On Fri, Jun 18, 2010 at 7:57 PM, Ryan Ingram
<ryani.spam@gmail.com> wrote:
Related to this, I really would like to be able to use arrow notation
without "arr"; I was looking into writing a "circuit optimizer" that
modified my arrow-like circuit structure, but since it's impossible to
"look inside" arr, I ran into a brick wall.
Has anyone done any analysis of what operations arrow notation
actually requires so that they can be made methods of some typeclass,
instead of defining everything in terms of "arr"?
It seems to me the trickiness comes when you have patterns and complex
expressions in your arrow notation, that is, you write
(a,b) <- some_arrow <- (c,d)
returnA -< a
The design I've been using for this has been to use data-reify, and observable sharing and to use pure let bindings to build the circuit.

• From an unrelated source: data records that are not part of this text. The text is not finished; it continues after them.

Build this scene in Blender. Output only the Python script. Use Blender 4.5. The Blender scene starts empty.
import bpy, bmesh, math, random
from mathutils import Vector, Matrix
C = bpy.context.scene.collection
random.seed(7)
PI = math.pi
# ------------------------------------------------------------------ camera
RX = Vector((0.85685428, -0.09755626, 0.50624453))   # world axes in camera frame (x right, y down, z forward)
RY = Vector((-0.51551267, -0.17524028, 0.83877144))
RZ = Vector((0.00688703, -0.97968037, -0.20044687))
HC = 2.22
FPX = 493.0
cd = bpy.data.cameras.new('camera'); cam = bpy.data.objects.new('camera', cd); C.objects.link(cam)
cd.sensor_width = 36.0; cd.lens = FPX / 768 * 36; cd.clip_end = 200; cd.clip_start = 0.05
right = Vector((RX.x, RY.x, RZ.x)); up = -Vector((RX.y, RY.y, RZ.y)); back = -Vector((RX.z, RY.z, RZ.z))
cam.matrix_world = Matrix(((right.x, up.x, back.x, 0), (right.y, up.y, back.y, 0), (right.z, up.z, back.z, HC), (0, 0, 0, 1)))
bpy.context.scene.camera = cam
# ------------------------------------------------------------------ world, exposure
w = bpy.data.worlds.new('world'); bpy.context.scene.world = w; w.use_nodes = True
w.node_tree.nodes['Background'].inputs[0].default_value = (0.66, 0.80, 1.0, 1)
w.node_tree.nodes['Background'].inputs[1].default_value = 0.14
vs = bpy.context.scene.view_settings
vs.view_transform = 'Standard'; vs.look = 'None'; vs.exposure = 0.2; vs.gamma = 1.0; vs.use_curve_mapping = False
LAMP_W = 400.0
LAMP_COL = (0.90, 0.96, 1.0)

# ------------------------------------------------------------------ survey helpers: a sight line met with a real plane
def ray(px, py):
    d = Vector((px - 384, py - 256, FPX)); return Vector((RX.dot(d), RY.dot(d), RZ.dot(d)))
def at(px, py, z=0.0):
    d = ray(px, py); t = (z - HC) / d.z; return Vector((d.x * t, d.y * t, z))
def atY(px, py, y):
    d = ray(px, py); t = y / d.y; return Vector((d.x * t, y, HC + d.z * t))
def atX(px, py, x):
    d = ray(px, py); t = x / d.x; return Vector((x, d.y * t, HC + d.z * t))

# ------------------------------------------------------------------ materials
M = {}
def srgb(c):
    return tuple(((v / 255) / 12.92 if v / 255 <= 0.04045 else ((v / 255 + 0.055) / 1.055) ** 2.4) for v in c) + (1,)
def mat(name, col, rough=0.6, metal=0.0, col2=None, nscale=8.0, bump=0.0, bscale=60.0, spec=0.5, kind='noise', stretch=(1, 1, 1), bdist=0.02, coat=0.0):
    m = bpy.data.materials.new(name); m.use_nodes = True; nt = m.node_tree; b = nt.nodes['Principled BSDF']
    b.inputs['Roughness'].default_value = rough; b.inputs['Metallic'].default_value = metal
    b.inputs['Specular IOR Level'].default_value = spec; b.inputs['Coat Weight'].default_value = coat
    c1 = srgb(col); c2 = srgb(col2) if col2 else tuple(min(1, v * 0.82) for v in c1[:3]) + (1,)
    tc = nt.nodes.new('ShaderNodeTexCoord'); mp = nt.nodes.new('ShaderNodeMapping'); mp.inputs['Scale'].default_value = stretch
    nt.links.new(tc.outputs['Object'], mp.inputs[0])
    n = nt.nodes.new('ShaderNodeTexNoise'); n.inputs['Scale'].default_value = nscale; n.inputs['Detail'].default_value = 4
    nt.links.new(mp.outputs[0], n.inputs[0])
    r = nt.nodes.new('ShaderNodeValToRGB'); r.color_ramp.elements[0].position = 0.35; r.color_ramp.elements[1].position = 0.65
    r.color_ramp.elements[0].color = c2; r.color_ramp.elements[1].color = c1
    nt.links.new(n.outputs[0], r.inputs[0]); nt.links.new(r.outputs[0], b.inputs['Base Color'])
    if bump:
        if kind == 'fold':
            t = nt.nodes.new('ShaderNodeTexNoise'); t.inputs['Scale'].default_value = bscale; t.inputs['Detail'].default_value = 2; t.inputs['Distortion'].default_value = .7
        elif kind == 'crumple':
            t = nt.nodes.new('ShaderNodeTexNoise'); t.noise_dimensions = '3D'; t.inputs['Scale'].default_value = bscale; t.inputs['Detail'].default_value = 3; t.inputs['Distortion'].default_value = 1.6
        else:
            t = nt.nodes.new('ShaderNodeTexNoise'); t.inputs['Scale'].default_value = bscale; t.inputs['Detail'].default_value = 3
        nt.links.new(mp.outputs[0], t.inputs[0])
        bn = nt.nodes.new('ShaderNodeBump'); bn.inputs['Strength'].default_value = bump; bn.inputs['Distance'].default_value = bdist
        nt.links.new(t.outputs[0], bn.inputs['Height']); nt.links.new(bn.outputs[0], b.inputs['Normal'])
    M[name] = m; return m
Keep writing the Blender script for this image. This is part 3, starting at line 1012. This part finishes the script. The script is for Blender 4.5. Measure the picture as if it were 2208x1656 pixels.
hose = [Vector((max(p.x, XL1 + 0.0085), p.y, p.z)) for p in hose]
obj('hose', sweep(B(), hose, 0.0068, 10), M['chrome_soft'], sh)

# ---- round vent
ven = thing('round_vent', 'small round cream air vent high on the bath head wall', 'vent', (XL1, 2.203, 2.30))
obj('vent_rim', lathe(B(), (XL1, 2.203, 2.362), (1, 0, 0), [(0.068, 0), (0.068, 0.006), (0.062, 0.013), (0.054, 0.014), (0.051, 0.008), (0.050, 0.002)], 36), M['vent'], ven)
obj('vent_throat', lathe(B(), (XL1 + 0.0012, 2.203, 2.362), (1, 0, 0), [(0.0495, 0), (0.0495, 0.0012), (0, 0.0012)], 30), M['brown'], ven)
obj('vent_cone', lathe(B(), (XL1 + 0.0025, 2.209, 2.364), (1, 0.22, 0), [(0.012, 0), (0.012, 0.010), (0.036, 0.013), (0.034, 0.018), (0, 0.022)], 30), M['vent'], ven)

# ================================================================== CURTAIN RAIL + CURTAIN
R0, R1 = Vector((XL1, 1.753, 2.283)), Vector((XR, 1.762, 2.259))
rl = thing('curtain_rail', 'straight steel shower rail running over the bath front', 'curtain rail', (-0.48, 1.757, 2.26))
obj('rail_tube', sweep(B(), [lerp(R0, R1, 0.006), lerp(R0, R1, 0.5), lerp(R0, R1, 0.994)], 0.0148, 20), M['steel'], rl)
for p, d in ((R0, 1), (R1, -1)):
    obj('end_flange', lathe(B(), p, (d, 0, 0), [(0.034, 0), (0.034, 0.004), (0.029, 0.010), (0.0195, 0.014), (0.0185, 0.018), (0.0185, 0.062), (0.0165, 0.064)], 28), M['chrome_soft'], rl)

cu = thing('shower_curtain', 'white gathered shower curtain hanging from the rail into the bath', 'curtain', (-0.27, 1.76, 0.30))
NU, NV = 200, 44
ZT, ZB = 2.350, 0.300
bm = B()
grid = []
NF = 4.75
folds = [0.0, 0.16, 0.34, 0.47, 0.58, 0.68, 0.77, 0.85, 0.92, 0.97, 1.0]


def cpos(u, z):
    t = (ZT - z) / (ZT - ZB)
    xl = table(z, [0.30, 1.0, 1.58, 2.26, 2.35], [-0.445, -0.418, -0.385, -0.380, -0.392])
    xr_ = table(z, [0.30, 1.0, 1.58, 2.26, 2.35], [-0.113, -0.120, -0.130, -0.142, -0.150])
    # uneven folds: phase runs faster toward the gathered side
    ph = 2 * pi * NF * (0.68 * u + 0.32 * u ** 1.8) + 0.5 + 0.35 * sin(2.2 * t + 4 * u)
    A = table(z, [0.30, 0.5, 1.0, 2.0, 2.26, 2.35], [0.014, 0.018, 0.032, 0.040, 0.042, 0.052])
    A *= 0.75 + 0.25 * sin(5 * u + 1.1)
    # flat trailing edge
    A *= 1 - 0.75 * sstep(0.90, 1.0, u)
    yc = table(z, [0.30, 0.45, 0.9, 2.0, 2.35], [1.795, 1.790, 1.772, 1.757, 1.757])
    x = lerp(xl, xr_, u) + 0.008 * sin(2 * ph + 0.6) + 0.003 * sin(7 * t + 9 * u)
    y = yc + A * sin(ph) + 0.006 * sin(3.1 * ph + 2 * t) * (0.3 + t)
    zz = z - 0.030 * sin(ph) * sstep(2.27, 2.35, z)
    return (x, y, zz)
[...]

full_adder :: Bit -> Bit -> Bit -> (Bit, Bit)
full_adder a b cin = (s2, c1 || c2)
where (s1,c1) = half_adder a b
(s2,c2) = half_adder s1 cin
half_adder :: Bit -> Bit -> (Bit, Bit)
half_adder a b = (a `xor` b, a && b)
foo = do
x <- exists
y <- exists
z <- exists
assert $ full_adder x y z === (1,1)
assert $ forall $ \ a b c -> (a && b) ==> c === (a ==> b ==> c)
return (x,y,z)
I perform a similar sharing recovery in the back end code of Numeric.RAD from the 'rad' package and Numeric.AD.Internal.Reverse in the 'ad' package. I have uses in a number of unreleased bottom-up applicative parser combinators as well, so it has a wide arrange of applicable situations.
Overall, let bindings tend to be a lot lighter than the accompanying arrow sugar.
You might find Andy Gill's write-up on type safe observable sharing in kansas lava to be useful.